Alright, for the sake of argument, I will play along.  What do we have in this chamber Western that’s unique?  Instead of aping Ennio Morricone scores, Tarantino has hired him compose (an aspect flaunted in the official “overture” that precedes the 70mm screenings); and yet of all of the films Morricone has scored, curiously enough, this film owes as much of its visual and narrative atmosphere to John Carpenter’s The Thing (1982) as to the spaghetti Westerns.  But true to Tarantino form, Morricone isn’t always there to be Morricone – in fact, the score gets all Bernard Herrmann, as Tarantino goes all Alfred Hitchcock, in the opening salvo following the 70mm screening’s intermission.

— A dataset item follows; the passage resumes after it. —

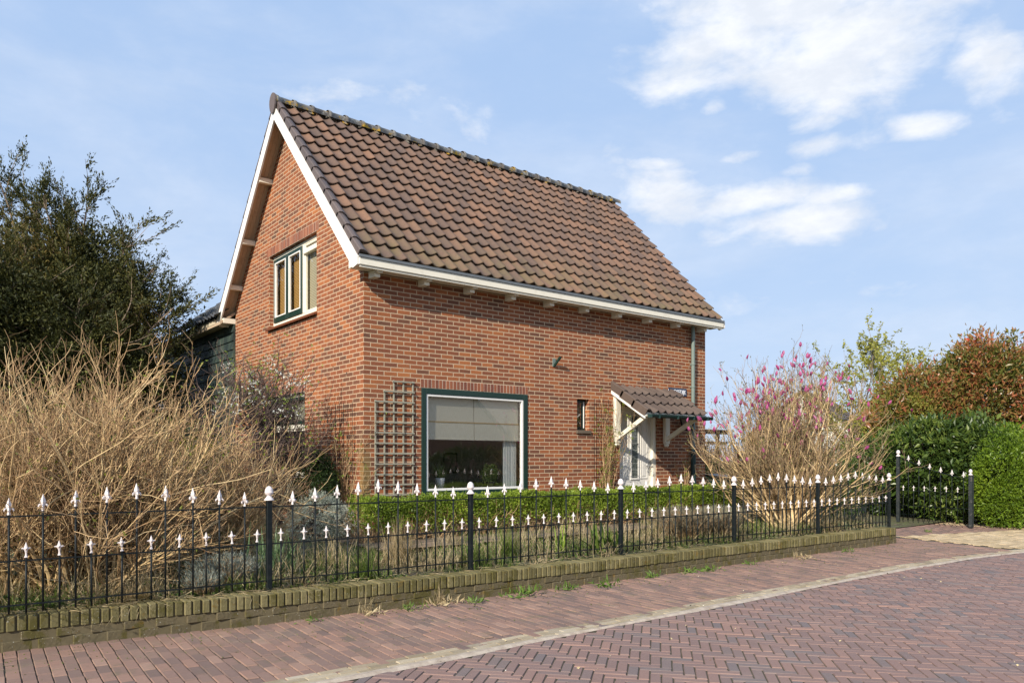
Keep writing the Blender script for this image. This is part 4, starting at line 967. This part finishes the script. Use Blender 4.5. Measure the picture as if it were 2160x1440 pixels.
def climber(label,base,boxf,n0,L,leafn,seed,leafz=None,wood=None,cat='climber'):
    r=np.random.default_rng(seed); root=thing('climbing_shrub',label,cat,base); b=np.array(base)+np.stack([r.normal(size=n0)*.05*boxf[0],r.normal(size=n0)*.05*boxf[1],np.zeros(n0)],1)
    d=np.stack([r.normal(size=n0)*.14*boxf[0],r.normal(size=n0)*.14*boxf[1],np.ones(n0)],1); P,D=grow(b,d,r.uniform(*L,n0),9,.06,.03,r); mb=MB(); mb.tubes(P,taper(.006,.0022,9,n0),4)
    n=n0*18; p,d,t=sprout(P,D,n,.1,1.,.5,r,.2); P2,D2=grow(p,d,r.uniform(.06,.28,n),4,.2,.05,r); mb.tubes(P2,taper(.0024,.0013,4,n),3); make('stem',mb,wood or M['redtwig'],root)
    T=P2[:,-1][r.choice(n,leafn)]
    if leafz: 
        k=leafz(T,r); T=T[k]
    mb=MB(); mb.leaves(np.repeat(T,5,0)+r.normal(size=(len(T)*5,3))*.015,.032,.5,.2,r); make('leaves',mb,leafmat('climber_leaf_%d'%seed,[(0,(.10,.15,.02)),(.6,(.22,.30,.04)),(1,(.36,.40,.07))]),root)
climber('bare rose stems fanning up the gable by the corner','' or (-.12,.42,.32),(.5,1.9),22,(.8,1.75),90,51)
climber('budding clematis climbing the brick left of the white door',(4.78,-.09,.32),(1.0,.3),26,(1.2,2.05),260,52)
climber('bare stems rising beside the cast iron pipe foot',(6.85,-.25,.32),(.9,.4),6,(.5,1.1),12,53)

# ---- grasses, leaves and ground cover in the bed
def blades(n,x0,x1,y0,y1,h,wd,seed,lean=.5,clumpn=60,cs=.06,path=None,zf=groundz):
    r=np.random.default_rng(seed); cx=np.stack([r.uniform(x0,x1,clumpn),r.uniform(y0,y1,clumpn)],1); k=r.integers(0,clumpn,n); C=cx[k]+r.normal(size=(n,2))*cs
    C[:,1]=np.clip(C[:,1],wy(C[:,0])+.23,y1+.1); z=zf(C[:,0],C[:,1]); az=r.uniform(0,2*np.pi,n); ln=np.abs(r.normal(size=n))*lean; L=h*r.uniform(.5,1.3,n)
    d=np.stack([np.cos(az)*ln,np.sin(az)*ln,np.ones(n)],1); P,D=grow(np.stack([C[:,0],C[:,1],z-.01],1),d,L,4,.08,-.12*lean,r)
    s=np.stack([-np.sin(az),np.cos(az),np.zeros(n)],1)*wd/2; w_=np.array([1,.95,.8,.5,.05])
    V=np.stack([P-s[:,None]*w_[None,:,None],P+s[:,None]*w_[None,:,None]],2).reshape(-1,3); i=np.arange(n)[:,None]*10+np.arange(4)[None]*2
    mb=MB(); mb.add(V,np.stack([i,i+1,i+3,i+2],-1).reshape(-1,4)); return mb
M['straw']=leafmat('dry_straw',[(0,(.24,.17,.09)),(.5,(.42,.33,.19)),(1,(.60,.50,.31))],.8,.25)
M['grass']=leafmat('green_grass',[(0,(.05,.08,.015)),(.5,(.11,.17,.03)),(1,(.24,.30,.06))],.55,.35)
tag(make('dry_grass',blades(15000,-6.,7.,-3.75,-2.0,.30,.006,61,1.7,170,.10),M['straw']),'dry straw-coloured grass matted in the flower bed','grass',kind='stuff')
tag(make('green_grass',blades(9000,-6.,7.2,-3.75,-1.8,.15,.006,62,.9,150,.08),M['grass']),'green grass tufts growing through the flower bed','grass',kind='stuff')
r=np.random.default_rng(63); n=15000; x=r.uniform(-7,7.4,n); y=r.uniform(-3.75,-1.9,n); kk=(np.sin(x*1.9)+np.sin(y*4+x))>-.6; x,y=x[kk],y[kk]; y=np.maximum(y,wy(x)+.23)
P=np.stack([x,y,groundz(x,y)+r.random(len(x))*.05],1); mb=MB(); mb.leaves(P,.035,.6,.25,r,fold=.1); tag(make('ground_cover',mb,leafmat('ground_cover_leaf',[(0,(.04,.06,.015)),(.5,(.09,.14,.03)),(.8,(.17,.22,.06)),(1,(.30,.24,.12))])),'low weedy ground cover spread over the bed','ground cover',kind='stuff')
n=9000; x=r.uniform(-7,7.4,n); y=np.maximum(r.uniform(-3.8,-2.2,n),wy(x)+.05); P=np.stack([x,y,np.maximum(groundz(x,y),.245)+r.random(n)*.02],1); mb=MB(); d=r.normal(size=(n,3)); d[:,2]*=.12; mb.leaves(P,.11,.035,0.,r,dirs=d*3,fold=0); tag(make('leaf_litter',mb,M['straw']),'dead stalks and leaf litter lying on the bed','litter',kind='stuff')
M['strap']=leafmat('strap_leaf',[(0,(.05,.10,.035)),(.6,(.12,.20,.09)),(1,(.22,.32,.17))],.4,.3)
M['iris']=leafmat('iris_leaf',[(0,(.16,.25,.02)),(1,(.30,.42,.05))],.45,.4)
def tuft(name,label,x,y,n,h,wd,mat,seed,lean=.45,cs=.05,cat='plant',group=None):
    z=gz(x,y); root=thing(name,label,cat,(x,y,z),group); make('leaves',blades(n,x-.01,x+.01,y-.01,y+.01,h,wd,seed,lean,3,cs),mat,root); return root
tuft('daffodil_clump','blue-green strap leaves of daffodils right behind the first fence post',-2.45,-3.0,70,.42,.018,M['strap'],71,.35,.11)
tuft('iris_clump','bright yellow-green iris fan in the third fence panel',.78,-3.30,16,.34,.026,M['iris'],72,.22,.03)
tuft('broad_leaf_clump','broad drooping dark green leaves around the third fence post',1.25,-3.50,26,.36,.045,M['grass'],73,.8,.07)
tuft('broad_leaf_clump','broad drooping leaves just right of the third fence post',1.55,-3.45,20,.34,.042,M['grass'],74,.75,.06)
tuft('grass_tussock','dark green sedge tussock in the second fence panel',-1.75,-3.42,260,.26,.005,M['grass'],75,.6,.05)
tuft('grass_tussock','green grass tussock beside the second fence post',-.55,-3.45,240,.26,.005,M['grass'],76,.6,.06)
tuft('grass_tussock','tall grass tussock left of the iris fan',.15,-3.15,260,.34,.005,M['grass'],77,.5,.06)
tuft('grass_tussock','straw grass tussock behind the second fence panel',-1.1,-2.9,300,.42,.005,M['straw'],78,.5,.08)
tuft('bulb_leaves','fresh green bulb leaves under the magnolia by the fifth post',5.5,-3.55,40,.14,.012,M['strap'],79,.5,.12)
tuft('bulb_leaves','fresh green bulb leaves under the magnolia by the last post',6.5,-3.62,40,.14,.012,M['strap'],80,.5,.12)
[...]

And to be sure, The Hateful Eight has certain signature charms.  Tarantino has a great eye (even if the lingering seems to become more and more of an indulgence with each film).  As always, the cast is solid: Jennifer Jason Leigh is clearly having fun as the demonic gang member Daisy; and Samuel L. Jackson, as the Union major turned bounty hunter Marquis Warren, is always entertaining meting out his own brand of justice.  (For the best 2015 Western featuring Kurt Russell, however, I would recommend Bone Tomahawk.)  And then there’s the game of filmspotting that comes free with every Tarantino movie. (e.g., We might expect the setup from Rio Bravo (1959) that kicks in at chapter 3, but what about Stagecoach (1939) thing that opens the film?  Oh, Tarantino, we know how much you hate John Ford, you cheeky devil!)

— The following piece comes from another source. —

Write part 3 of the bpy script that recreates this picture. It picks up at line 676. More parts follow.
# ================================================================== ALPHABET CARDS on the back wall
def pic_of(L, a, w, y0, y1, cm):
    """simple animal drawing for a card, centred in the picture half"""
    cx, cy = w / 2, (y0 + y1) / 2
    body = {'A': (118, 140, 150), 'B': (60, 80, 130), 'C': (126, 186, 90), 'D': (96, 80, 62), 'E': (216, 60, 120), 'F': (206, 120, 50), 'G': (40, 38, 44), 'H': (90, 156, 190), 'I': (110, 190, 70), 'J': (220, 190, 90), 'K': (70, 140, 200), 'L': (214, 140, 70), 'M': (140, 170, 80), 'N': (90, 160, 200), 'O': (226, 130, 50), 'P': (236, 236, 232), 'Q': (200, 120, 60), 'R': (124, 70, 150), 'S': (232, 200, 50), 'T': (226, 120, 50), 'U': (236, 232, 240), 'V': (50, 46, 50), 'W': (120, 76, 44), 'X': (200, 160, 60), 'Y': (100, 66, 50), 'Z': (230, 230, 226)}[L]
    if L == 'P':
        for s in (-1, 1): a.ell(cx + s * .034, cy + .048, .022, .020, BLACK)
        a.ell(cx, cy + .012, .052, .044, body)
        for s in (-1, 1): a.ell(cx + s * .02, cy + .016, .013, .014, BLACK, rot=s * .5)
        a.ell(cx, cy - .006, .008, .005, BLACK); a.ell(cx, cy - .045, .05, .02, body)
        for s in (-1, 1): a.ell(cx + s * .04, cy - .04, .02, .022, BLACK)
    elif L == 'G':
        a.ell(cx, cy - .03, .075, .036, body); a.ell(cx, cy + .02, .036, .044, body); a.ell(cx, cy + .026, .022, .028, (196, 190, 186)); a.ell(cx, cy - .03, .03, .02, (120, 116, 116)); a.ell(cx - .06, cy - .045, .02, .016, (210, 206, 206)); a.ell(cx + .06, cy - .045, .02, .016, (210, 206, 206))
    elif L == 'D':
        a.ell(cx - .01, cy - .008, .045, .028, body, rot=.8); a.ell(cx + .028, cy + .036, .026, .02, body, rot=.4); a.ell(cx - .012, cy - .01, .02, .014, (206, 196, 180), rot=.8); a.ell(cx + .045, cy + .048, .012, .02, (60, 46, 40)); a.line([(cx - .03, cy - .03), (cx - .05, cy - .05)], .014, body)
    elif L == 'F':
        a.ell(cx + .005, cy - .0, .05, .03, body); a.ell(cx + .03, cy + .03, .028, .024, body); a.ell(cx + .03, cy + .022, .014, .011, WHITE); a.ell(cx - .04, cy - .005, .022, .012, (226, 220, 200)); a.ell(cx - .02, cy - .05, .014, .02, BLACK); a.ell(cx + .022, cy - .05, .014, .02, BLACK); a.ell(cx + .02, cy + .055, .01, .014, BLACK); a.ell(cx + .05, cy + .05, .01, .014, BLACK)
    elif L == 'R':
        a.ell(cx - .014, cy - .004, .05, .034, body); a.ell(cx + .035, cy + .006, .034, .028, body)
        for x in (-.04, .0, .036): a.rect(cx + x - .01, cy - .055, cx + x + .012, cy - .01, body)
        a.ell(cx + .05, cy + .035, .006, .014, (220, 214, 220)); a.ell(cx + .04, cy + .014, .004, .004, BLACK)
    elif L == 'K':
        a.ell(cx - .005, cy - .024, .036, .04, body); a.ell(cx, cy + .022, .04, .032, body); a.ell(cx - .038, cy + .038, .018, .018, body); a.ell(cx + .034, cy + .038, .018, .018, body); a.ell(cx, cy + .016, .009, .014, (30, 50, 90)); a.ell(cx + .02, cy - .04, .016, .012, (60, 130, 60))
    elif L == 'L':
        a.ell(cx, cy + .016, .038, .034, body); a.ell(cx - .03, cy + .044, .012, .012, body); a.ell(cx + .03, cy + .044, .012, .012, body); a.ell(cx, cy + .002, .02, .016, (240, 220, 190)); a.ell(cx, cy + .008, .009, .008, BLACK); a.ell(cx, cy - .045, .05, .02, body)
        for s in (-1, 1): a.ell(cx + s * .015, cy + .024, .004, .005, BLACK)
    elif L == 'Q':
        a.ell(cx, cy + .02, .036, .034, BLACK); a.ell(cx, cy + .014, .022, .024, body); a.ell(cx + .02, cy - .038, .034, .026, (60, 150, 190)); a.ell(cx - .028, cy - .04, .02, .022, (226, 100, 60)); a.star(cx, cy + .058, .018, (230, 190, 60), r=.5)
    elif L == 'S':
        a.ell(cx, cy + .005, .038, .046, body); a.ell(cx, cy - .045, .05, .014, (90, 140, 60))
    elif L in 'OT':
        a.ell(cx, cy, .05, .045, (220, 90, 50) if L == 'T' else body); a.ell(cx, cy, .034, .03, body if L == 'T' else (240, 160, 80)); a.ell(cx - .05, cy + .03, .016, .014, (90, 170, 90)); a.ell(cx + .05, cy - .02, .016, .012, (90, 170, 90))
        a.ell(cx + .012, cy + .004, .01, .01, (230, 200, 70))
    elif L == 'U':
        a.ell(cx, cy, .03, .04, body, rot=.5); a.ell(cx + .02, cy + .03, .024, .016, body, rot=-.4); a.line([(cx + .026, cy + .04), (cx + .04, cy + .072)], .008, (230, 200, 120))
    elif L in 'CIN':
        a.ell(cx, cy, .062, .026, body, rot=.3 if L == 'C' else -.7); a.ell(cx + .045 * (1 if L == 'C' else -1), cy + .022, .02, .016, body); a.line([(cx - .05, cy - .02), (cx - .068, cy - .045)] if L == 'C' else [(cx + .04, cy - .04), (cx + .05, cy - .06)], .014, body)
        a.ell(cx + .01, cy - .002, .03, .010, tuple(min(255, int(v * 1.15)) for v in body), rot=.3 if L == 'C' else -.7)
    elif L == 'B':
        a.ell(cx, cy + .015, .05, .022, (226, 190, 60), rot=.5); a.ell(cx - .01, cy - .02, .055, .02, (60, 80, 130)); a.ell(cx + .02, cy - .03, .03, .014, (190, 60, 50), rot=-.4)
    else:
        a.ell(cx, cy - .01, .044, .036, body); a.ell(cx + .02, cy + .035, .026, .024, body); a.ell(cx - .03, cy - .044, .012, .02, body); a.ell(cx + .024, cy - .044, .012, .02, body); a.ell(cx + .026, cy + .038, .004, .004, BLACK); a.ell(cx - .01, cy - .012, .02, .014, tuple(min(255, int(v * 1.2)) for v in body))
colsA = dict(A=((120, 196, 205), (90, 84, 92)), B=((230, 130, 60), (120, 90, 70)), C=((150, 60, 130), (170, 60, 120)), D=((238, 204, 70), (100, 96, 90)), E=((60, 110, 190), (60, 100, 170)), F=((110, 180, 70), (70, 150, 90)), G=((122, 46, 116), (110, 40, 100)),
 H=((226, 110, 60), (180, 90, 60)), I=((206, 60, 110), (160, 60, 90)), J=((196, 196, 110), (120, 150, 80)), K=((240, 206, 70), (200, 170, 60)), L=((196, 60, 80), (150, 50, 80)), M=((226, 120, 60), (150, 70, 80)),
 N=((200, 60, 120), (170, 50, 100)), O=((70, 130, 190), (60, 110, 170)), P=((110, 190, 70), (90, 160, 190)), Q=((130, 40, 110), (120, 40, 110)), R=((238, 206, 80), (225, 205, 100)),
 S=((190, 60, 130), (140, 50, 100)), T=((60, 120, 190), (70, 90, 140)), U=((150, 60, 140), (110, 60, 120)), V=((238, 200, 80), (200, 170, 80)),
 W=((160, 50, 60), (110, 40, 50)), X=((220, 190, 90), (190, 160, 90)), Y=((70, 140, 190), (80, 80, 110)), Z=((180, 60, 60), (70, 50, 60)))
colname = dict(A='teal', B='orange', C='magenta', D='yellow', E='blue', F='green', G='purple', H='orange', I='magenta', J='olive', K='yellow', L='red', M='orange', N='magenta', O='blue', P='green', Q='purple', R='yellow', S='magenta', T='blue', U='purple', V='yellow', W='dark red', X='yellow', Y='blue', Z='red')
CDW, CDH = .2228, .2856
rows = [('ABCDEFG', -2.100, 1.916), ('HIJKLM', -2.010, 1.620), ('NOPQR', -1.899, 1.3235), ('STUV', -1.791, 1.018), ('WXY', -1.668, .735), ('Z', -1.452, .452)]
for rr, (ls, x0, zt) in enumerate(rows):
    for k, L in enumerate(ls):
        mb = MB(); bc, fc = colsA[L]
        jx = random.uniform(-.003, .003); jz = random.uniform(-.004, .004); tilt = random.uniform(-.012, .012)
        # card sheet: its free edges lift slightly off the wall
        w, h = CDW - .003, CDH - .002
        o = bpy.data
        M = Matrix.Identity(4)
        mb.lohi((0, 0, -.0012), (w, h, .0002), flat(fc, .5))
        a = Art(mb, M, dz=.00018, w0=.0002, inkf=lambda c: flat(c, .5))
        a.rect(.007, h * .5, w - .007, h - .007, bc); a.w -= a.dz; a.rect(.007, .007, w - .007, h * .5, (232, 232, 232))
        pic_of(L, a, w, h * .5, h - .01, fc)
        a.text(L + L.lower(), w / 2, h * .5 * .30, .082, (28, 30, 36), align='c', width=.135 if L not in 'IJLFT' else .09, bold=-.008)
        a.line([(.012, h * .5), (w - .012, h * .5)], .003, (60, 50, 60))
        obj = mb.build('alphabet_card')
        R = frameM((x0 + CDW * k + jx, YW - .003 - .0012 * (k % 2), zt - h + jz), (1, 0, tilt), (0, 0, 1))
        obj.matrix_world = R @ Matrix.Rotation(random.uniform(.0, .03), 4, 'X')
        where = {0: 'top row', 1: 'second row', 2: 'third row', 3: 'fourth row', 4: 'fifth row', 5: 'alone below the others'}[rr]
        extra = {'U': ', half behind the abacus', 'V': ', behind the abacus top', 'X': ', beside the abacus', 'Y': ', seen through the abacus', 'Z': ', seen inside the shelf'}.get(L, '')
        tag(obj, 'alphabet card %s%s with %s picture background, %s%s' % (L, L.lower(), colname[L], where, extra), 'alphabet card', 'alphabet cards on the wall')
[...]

But the wealth of commonalities with his prior four films persist, and to adjudge The Hateful Eight, one must ask what Tarantino is really trying to do with these films.  I don’t particularly mind the level of violence that has come to characterize the Tarantino franchise.  But with Inglourious Basterds (2009) and Django Unchained (2012), it seemed to me that Tarantino was trying to have his cake (appeal to the most prurient interests in the audience) and eat it too (if all the Nazis and white supremacists get what they have coming in the end, then it’s all good), as if there is still some sort of Hays Code lingering in the collective psyche to be manipulated.  In the case of The Hateful Eight, the balance seems to have tipped toward the cake-having end of the equation, notwithstanding Major Warren’s righteous racial anger.  For example, when Daisy gets smacked around a lot for being the uppity bitch that she obviously is – e.g., by repeatedly referring to Major Warren as a “nigger,” it feels like nothing more than provocation for provocation’s sake.  And when there is no underlying philosophical, moral, social, or political inquiry or purpose to the violence (other than to pose the rather dubious question of whether it’s worse to be a racist or a misogynist), what we have left is sheer exploitation.  (At my packed screening, the only discussions I overheard as we filed out consisted of 20-something males drooling over the kill scenes.)

Fine.  So how does The Hateful Eight hold up as an exploitation film?  With the only questions ultimately maintaining the suspense over the course of 3 hours being (1) how many of the said hateful will be dispatched and (2) how, not very well.  And therein lies the most damning criticism: all that cool Tarantino shit eventually gets pretty damn boring.